Desh Deshpande sold his first company, Coral Networks, in 1987 for a modest $15 million. He followed that up by selling his next company, Cascade Communications, in 2007 for $3.7 billion. The next year he started Sycamore Networks, which IPO’d with a peak market cap of $44.8 billion.
Why Is This The Case?
The best consumer startups catch lightning in a bottle. Like any startup, you need to have a great team, a compelling product and a credible market. But there’s also a fourth variable that’s hard to recognize, and almost impossible to distill. Call it the zeitgeist, ether, or whatever, but the greatest consumer companies have it and it has proven remarkably difficult to capture twice, even for the most talented founders.
B2B tech is different in a lot of ways. Corporations have clearly articulated needs, long-term plans and budgets. Many larger organizations even have budgets for experiments and teams dedicated to finding the latest and greatest efficiency tools. Learning to navigate these organizations isn’t easy, but once the skill is mastered, it’s more repeatable.
Once you understand corporate buying patterns, how to build an SaaS product and sales team and uncover a latent need at a big company, the route to success becomes a bit more formulaic. Founding B2B companies will usually net fewer magazine covers, but it has a way of repeatedly filling bank accounts.
it’s not clear that a decade spent at a B2C giant will give you any greater insights than just getting busy. However, it may expose you to interesting co-founders, which is worth the cost of admission.
If you’re weighing job offers, one from a well-funded repeat founder and the other from a scrappy crew with little credibility but crazy growth, you should definitely opt for the latter.
On the flip side, if you’re interest is in B2B technology and you don’t have a credible insight into what you might want to build, join a fast-growing B2B startup to learn the ropes. Unlike the world of consumer tech, there seem to be a fair number of transferable skills to be learned.

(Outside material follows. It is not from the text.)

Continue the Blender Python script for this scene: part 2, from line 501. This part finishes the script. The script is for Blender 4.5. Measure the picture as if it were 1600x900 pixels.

As a VC, I’ve become slightly more skeptical about prior success in consumer spaces. Even with founders who have had a “base hit” in the past, I’m more likely to want to see metrics or other early measures of success.
Building large communities of users for consumer-facing companies is a rare skill, and one that hasn’t proven to be especially repeatable. It’s actually most astonishing that most of the big consumer companies we can think of have emerged from dorms and people with no impressive credentials to their credit.
If your business model is to be built around status updates, be prepared to update VCs on your status!